WATCHING THE WORLD OPEC AGAINST THE ROPES

With David Knott from London The Organization of Petroleum Exporting Countries is against the ropes and taking a beating. It still claims to have a killer punch, though. Oil prices are the lowest in 5 years, with booming non-OPEC production a major cause. Yet the markets and non-OPEC producers, as usual, are looking to OPEC for production cuts to protect prices. London's Centre for Global Energy Studies (CGES) reports that November non-OPEC oil production, excluding the former Soviet
Dec. 27, 1993
3 min read

The Organization of Petroleum Exporting Countries is against the ropes and taking a beating.

It still claims to have a killer punch, though.

Oil prices are the lowest in 5 years, with booming non-OPEC production a major cause. Yet the markets and non-OPEC producers, as usual, are looking to OPEC for production cuts to protect prices.

London's Centre for Global Energy Studies (CGES) reports that November non-OPEC oil production, excluding the former Soviet Union, was 1 million b/d higher than in the same month last year.

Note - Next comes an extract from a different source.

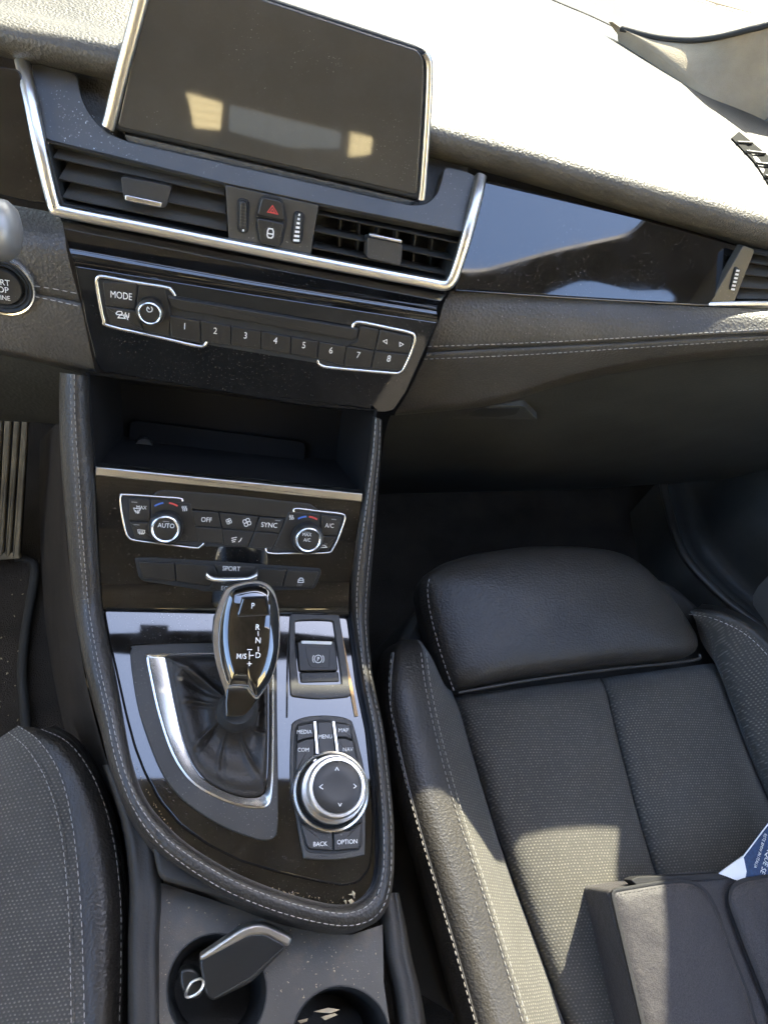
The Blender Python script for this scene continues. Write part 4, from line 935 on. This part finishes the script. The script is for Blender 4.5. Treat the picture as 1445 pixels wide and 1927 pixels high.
x = ib([(634, 1389), (650, 1389), (665, 1394), (678, 1456), (660, 1436), (638, 1422)], .0042); text('NAV', G, 655, 1410, 7.5, M_white, x, .0045, .95)
for ln in ([(592.5, 1358), (595, 1390), (597, 1420), (590, 1432)], [(627.5, 1358), (632, 1390), (636, 1422)]):
    sweep('chrome_strip', pxline(G, ln, .005), G.n, [(-.0009, -.002), (-.0009, .0004), (.0009, .0004), (.0009, -.002)], M_chrome2, rc)
x = ib([(566, 1549), (590, 1560), (626, 1568), (627, 1601), (584, 1598), (578, 1592)]); text('BACK', G, 603, 1588, 8.5, M_white, x, .0052, .95)
x = ib([(628, 1568), (660, 1562), (681, 1545), (678, 1590), (674, 1597), (629, 1601)]); text('OPTION', G, 653.5, 1584, 8.5, M_white, x, .0052, .95)
cb0 = G.P(622, 1489, .004); rb = (G.P(691, 1489, .004) - cb0).length
lathe('base_ring', cb0, G.n, [(rb * 1.03, -.003), (rb * 1.03, .0025), (rb * 1.0, .0048), (rb * .95, .0055), (rb * .92, .004), (rb * .9, .001)], M_chrome, rc, n=64, cap1=False)
ct = G.P(634.5, 1481, .024); rt = (G.P(689, 1481, .024) - ct).length
lathe('collar', ct, G.n, [(rt * 1.12, -.022), (rt * 1.12, -.012), (rt * 1.10, -.011), (rt * .98, -.0105), (rt * .98, -.006)], M_brushed, rc, n=64, cap1=False)
kn = lathe('knob', ct, G.n, [(rt * .96, -.012), (rt * .96, -.006), (rt, -.0055), (rt * 1.0, -.0015), (rt * .985, .0004), (rt * .94, .0016), (rt * .85, .0018), (rt * .82, .0008)], M_chrome2, rc, n=64, cap1=False)
lathe('touch_pad', ct, G.n, [(rt * .83, .0007), (rt * .80, .0012), (rt * .4, .0004), (rt * .1, .0002)], M_button, kn, n=64, smooth=60)
GT = G.off((ct - G.o).dot(G.n) + .0014)
ribbon('arrow_marks', [[(631, 1450), (634, 1444), (637.5, 1450)], [(636.5, 1511), (640, 1517), (643, 1511)], [(607.5, 1476), (601.5, 1481), (608, 1485)], [(665, 1475), (670.5, 1479.5), (665.5, 1483.5)]], GT, 1.4, M_white, kn, 0)

# ------------------------------------------------------------------ car key and cup lid in the holders
key = thing('car_key', 'black car key fob with silver edge leaning in the left cup holder', 'key', tuple(TB.P(430, 1850)))
KPl = Pl(TB.P(460, 1810, .022), 74)
prism('fob_body', [(374, 1806), (468, 1756), (500, 1755), (541, 1778), (536, 1788), (474, 1850), (400, 1886), (386, 1872)], KPl, -.011, 0, M_key, key, r=.004, b=.002)
sweep('fob_seam', pxline(KPl, [(404, 1878), (472, 1840), (534, 1782)], .0, sm=False), KPl.n, circ(.0005, n=6), M_plastic, key)
prism('silver_edge', [(376, 1800), (455, 1746), (480, 1738), (502, 1739), (546, 1760), (551, 1768), (543, 1784), (500, 1760), (470, 1761), (378, 1811)], KPl, -.009, .0014, M_brushed, key, r=.004, b=.002)
rg = crom([KPl.P(x_, y_, h_) for x_, y_, h_ in [(350, 1872, -.004), (358, 1876, .001), (374, 1868, .003), (383, 1852, .001), (378, 1842, -.004), (360, 1850, -.009)]], True, 6)
sweep('key_ring', rg, KPl.n, circ(.0011, n=8), M_chrome2, key, closed=True)
prism('fob_lug', [(338, 1826), (362, 1820), (384, 1838), (380, 1880), (352, 1880), (340, 1860)], KPl, -.022, -.009, M_key, key, r=.004, b=.002)
lid = thing('cup_lid', 'pale round lid edge in the right cup holder at the bottom edge', 'lid', tuple(TB.P(608, 1975, -.005)))
lc = TB.P(606, 2056, .001); lr = (TB.P(706, 2056) - TB.P(606, 2056)).length
lathe('lid', lc, TB.n, [(lr, -.004), (lr, .0), (lr * .97, .0015), (lr * .9, .0012), (lr * .86, -.001)], mat('cream_card', (.55, .5, .4), .7), lid)
for lsz, q in zip(('largest', 'middle sized', 'smallest'), ([(590, 1904), (618, 1896), (640, 1900), (622, 1907)], [(604, 1914), (630, 1906), (636, 1910), (612, 1920)], [(560, 1921), (580, 1916), (578, 1922), (566, 1926)])):
    lfb = thing('dry_leaf', lsz + ' dry leaf scrap lying in the right cup holder', 'leaf scrap', tuple(TB.P(*q[0], -.012)), 'dry leaf scraps in the cup holder')
    prism('leaf_blade', q, TB.off(-.012), -.0006, .0004, M_crumb, lfb, b=.0002)

# ------------------------------------------------------------------ crumbs and dust bits
def crumbs(name, pl, quad, n, smin, smax, h, m, label, avoid=()):
    V = []; F = []
    for _ in range(n):
        a, b = random.random(), random.random()
        top = lerp2(quad[0], quad[1], a); bo = lerp2(quad[3], quad[2], a); x_, y_ = lerp2(top, bo, b)
        if any(((x_ - ax) / rx) ** 2 + ((y_ - ay) / ry) ** 2 < 1 for ax, ay, rx, ry in avoid): continue
        p = pl.P(x_, y_, h); s = random.uniform(smin, smax) * random.random() ** .5; an = random.random() * 6.28
        d1 = (pl.u * math.cos(an) + pl.v * math.sin(an)) * s; d2 = (pl.v * math.cos(an) - pl.u * math.sin(an)) * s * random.uniform(.3, .9); up = pl.n * s * random.uniform(.3, .7); o = len(V)
        V += [p - d1, p + d2, p + d1, p - d2 * .8, p + up + d1 * .2]
        F += [(o, o + 1, o + 4), (o + 1, o + 2, o + 4), (o + 2, o + 3, o + 4), (o + 3, o, o + 4)]
    return mesh(name, V, F, m, None, None, label=label, cat='crumbs', kind='stuff')
crumbs('crumbs', TB, [(310, 1690), (715, 1790), (725, 1910), (310, 1900)], 190, .0004, .0013, .0004, M_crumb, 'pale crumbs scattered over the cup holder tray', [(408, 1865, 98, 112), (642, 1955, 96, 104)])
crumbs('crumbs', UP, [(90, 160), (160, 190), (260, 300), (110, 268)], 70, .0003, .0006, .0002, M_paper, 'white dust specks on the satin shelf left of the screen')
crumbs('crumbs', G, [(345, 1415), (505, 1490), (500, 1508), (360, 1470)], 70, .0004, .0012, -.0005, M_crumb, 'tan crumbs along the lower edge of the gear gaiter')
crumbs('crumbs', G, [(445, 1655), (650, 1700), (660, 1708), (450, 1662)], 45, .0004, .0014, -.002, M_crumb, 'crumbs caught between gloss panel and leather rim')
crumbs('crumbs', G, [(640, 1684), (668, 1682), (668, 1698), (645, 1700)], 7, .002, .004, -.002, M_crumb, 'larger tan crumb cluster in the rear right corner of the gear panel')
crumbs('crumbs', G, [(240, 1400), (262, 1470), (330, 1570), (300, 1545)], 30, .0003, .0009, -.001, M_crumb, 'crumbs along the left gap of the gear panel')
crumbs('crumbs', Pl((0, 0, FL + .012), 90), [(0, 1080), (50, 1080), (45, 1370), (0, 1370)], 26, .001, .0028, 0, M_crumb, 'small debris on the driver floor mat')

# ------------------------------------------------------------------ passenger seat
ps = thing('passenger_seat', 'black passenger seat with grey woven cushion, leather bolster and thigh pad', 'car seat', (.34, -.1, -.38))
def srow(pix): return [SP.P(x_, y_, h_) for x_, y_, h_ in pix]
def col(pts, h, pl=SP):
    hs = h if isinstance(h, list) else [h] * len(pts)
    q = [pl.P(x_, y_, hh) for (x_, y_), hh in zip(pts, hs)]
    return q + [q[-1] + (q[-1] - q[-2]) * 1.4]
ys = [1205, 1235, 1300, 1400, 1520, 1650, 1790, 1960]
outer = [(742, 1212), (722, 1232), (714, 1300), (727, 1400), (752, 1520), (788, 1650), (826, 1790), (872, 1960)]
mid1 = [(752, 1206), (738, 1228), (733, 1300), (748, 1400), (777, 1520), (815, 1650), (857, 1790), (905, 1960)]
crown = [(766, 1203), (758, 1226), (764, 1300), (783, 1400), (814, 1520), (853, 1650), (896, 1790), (945, 1960)]
seam = [(786, 1204), (796, 1228), (806, 1300), (828, 1400), (862, 1525), (903, 1650), (947, 1790), (998, 1960)]
fmid = [(792, 1208), (812, 1240), (832, 1315), (856, 1400), (888, 1520), (930, 1645), (974, 1780), (1030, 1950)]
groove = [(798, 1216), (826, 1262), (858, 1330), (881, 1405), (913, 1515), (954, 1640), (1002, 1770), (1064, 1945)]
hx = lambda v: [v - .035, v - .012] + [v] * 6
loft('side_bolster', [col([(x_ - 6, y_ + 4) for x_, y_ in outer], hx(-.14)), col([(x_ - 2, y_) for x_, y_ in outer], hx(-.01)), col(outer, hx(.02)), col(mid1, hx(.043)), col(crown, hx(.052)), col(seam, hx(.046))], M_leather, ps, n=60, smooth=170, spline=4)
loft('bolster_fabric', [col(seam, hx(.046)), col(fmid, hx(.026)), col(groove, hx(.0)), col([(x_ + 4, y_) for x_, y_ in groove], hx(-.012))], M_fabric, ps, n=60, smooth=170, spline=4)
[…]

A rash of new North Sea fields has raised the region's production by about 500,000 b/d since November 1992. Latin American production has risen by 290,000 b/d, while Middle East production has risen 230,000 b/d.

CGES said the hike in Latin American production was due largely to privatization of the upstream sector in Argentina and Peru. Higher production in the Middle East was due to new fields in Oman, Syria, and Yemen.

A SURPRISE

"The size of the increase in non-OPEC production outside the FSU has come as a surprise to the oil market and OPEC," CGES said, "not because the projects were unknown but because they were not large individually.

"Yet so many new projects have been commissioned this year that the total addition to non-OPEC output is very large. In the North Sea alone, 17 new fields came on stream, and this pattern has been repeated around the world."

It looks as though OPEC is no longer in a position to do much about prices anyway. As if accepting it is no longer the dominant market force, OPEC says it does not want sole blame for low prices (OGJ, Nov. 22, Newsletter).

So why are markets and non-OPEC producers still looking to OPEC for production cuts? And has OPEC really lost its power in the oil market?

Leo Drollas, chief economist at CGES, has a straightforward answer to the first question: "Because it's there."

COSTS THE KEY

Non-OPEC producers, private and state companies alike, need the revenues. Had OPEC not existed, Drollas said, producers outside the OPEC sphere might have had to think of cutting their own production.

Drollas said the key is operating costs. North Sea producers, for example, have honed operating costs down to $5-7/bbl. As long as the oil price is higher than operating cost per barrel, non-OPEC producers will keep on producing.

As for OPEC's waning influence, Drollas pointed out the organization is dominated by Kuwait, Iran, and Saudi Arabia. All three countries need cash and so want to maintain production.

OPEC accepts that its market influence has waned since the 1980s. Then, OPEC supplied 60% of the oil market. Now its supplies only 40%, an OPEC official said.

But in the long term OPEC will recover, he predicted: "Don't forget, OPEC countries still hold the lion's share of oil reserves. Our long term projection is that OPEC will increasingly recapture market share."